>Your core dump is most likely caused by you writing or accessing memory,
>probably with a pointer, that does not belong to your process.
>The easiest way to debug this, IMHO, is to sprinkle printfs throughout
>the code followed by getchar's to pause the code until you press a key.
It depends. There are some cases when this works, and there are some
cases where it doesn't.
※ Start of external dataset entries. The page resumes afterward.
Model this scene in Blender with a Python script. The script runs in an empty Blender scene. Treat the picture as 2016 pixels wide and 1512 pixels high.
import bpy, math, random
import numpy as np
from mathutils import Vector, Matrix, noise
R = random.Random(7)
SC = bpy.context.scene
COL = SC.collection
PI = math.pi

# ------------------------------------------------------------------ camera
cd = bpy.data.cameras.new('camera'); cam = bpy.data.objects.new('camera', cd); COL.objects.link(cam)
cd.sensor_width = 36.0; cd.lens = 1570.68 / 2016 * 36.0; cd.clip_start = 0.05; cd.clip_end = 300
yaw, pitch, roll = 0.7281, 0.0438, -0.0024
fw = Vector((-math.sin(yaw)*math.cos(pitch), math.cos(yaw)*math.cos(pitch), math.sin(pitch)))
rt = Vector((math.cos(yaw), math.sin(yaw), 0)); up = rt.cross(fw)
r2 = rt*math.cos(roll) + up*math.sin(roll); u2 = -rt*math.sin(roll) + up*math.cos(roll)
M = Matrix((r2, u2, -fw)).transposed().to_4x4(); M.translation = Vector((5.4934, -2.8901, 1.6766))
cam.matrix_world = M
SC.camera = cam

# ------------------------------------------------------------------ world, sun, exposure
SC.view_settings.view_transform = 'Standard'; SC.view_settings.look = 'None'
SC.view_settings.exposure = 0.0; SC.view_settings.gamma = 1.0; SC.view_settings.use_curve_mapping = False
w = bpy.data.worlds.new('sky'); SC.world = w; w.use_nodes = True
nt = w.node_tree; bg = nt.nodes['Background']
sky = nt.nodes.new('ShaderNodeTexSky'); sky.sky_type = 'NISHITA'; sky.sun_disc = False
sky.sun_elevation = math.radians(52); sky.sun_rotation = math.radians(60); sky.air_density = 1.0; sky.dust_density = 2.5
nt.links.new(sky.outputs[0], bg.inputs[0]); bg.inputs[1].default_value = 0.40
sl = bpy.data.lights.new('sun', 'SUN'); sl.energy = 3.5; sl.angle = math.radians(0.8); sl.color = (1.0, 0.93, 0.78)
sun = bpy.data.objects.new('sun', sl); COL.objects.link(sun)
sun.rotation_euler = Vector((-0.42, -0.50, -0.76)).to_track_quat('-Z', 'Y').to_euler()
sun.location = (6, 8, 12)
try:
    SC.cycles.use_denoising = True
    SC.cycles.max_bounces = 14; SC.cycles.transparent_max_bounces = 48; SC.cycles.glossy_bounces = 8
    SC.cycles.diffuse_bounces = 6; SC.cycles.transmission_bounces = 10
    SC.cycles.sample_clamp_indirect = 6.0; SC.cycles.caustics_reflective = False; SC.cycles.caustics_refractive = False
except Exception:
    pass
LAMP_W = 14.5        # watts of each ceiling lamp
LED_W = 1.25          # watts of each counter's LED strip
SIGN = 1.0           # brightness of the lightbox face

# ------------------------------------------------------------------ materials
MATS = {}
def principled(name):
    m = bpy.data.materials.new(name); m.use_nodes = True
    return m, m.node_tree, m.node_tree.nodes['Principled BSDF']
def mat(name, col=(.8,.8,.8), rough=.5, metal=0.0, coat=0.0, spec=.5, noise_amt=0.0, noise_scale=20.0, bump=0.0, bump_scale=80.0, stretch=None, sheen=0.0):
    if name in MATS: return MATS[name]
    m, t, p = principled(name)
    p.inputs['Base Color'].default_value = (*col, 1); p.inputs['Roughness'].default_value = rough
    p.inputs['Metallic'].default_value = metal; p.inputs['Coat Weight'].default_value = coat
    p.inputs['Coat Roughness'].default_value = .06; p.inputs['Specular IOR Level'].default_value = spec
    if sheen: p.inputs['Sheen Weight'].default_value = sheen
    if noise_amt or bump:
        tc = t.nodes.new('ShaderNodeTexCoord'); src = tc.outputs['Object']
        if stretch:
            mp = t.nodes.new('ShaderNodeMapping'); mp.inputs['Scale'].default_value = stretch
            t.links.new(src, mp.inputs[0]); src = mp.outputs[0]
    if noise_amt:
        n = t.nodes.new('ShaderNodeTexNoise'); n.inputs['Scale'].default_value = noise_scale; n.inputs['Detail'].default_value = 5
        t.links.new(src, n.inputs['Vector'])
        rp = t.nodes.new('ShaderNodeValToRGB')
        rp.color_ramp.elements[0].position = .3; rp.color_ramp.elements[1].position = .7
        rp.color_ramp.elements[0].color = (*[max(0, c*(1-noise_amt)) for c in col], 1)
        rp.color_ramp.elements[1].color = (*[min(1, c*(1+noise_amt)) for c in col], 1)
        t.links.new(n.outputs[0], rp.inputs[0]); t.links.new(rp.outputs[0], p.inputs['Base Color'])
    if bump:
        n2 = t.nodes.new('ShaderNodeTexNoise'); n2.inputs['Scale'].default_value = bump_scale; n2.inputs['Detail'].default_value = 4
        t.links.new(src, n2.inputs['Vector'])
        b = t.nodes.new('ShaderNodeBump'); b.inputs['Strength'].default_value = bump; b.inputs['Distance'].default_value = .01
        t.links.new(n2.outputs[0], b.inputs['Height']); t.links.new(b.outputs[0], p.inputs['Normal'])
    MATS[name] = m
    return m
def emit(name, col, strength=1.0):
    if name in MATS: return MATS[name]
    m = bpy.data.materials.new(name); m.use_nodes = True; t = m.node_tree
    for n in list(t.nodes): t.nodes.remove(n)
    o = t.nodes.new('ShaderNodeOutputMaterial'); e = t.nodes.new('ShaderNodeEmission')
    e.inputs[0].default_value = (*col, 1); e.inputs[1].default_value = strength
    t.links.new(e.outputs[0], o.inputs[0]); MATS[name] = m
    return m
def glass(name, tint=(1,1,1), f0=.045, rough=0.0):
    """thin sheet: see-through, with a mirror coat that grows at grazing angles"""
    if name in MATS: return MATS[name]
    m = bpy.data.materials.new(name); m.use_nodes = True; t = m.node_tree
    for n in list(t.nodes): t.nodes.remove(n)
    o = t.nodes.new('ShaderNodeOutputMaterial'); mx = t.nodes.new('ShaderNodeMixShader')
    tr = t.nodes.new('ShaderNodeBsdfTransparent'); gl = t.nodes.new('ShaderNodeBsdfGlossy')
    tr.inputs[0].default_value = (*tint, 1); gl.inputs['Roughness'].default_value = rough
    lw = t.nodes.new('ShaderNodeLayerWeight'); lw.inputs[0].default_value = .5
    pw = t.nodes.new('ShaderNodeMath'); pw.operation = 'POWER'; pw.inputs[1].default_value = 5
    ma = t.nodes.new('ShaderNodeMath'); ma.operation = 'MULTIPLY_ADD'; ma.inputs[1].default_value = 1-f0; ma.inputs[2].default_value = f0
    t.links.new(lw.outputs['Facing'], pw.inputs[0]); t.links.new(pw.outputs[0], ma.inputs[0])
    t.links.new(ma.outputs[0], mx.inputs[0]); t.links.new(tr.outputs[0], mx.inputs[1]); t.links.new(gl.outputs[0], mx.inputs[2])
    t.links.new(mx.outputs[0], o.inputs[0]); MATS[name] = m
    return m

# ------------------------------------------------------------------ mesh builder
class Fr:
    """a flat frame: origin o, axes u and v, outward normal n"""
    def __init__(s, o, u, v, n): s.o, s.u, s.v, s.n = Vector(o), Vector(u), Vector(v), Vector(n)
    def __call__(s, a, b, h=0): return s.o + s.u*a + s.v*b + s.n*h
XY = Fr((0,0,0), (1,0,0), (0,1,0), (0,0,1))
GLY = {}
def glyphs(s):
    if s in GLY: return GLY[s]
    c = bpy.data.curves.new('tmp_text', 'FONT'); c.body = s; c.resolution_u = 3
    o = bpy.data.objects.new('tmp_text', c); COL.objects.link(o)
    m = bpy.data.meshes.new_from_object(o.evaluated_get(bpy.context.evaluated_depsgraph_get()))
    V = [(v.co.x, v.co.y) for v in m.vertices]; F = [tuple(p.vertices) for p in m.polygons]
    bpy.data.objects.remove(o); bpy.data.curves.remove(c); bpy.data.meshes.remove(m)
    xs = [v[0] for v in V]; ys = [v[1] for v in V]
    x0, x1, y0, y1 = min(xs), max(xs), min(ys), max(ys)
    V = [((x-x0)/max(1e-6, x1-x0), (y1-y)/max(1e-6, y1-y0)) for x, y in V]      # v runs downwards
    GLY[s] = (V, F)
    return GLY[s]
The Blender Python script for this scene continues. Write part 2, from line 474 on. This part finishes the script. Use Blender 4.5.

Generally, things like this can be solved
with the use of gdb (or any other source de*; I mention gdb
because if it's not the only one on the Linux platform, it's by far
the most widely used), and you don't want to build herds of printfs
until you reach a situation where gdb just doesn't work (the program
being too big for gdb[1], gdb not having enough smarts to look for
what you need to find, or the existance of the debugging code
getting rid of the bug.)
____
david parsons \bi/ Printf is awfully intrusive for debugging.
\/
[1 I tried to debug a bizarre i/o crash in a quantum chemistry
program with gdb. this crash would only happen after pushing
several gigabytes to and from a fortran unit, and I managed to
track it down to corruption in the file descriptor table in
the fortran library. So then I set a watchpoint on the table
and started to run the program. Bad Idea; I only had 64mb of
real memory and 256mb of swap, and gdb et every last byte of
it and hung the system up like a drum.]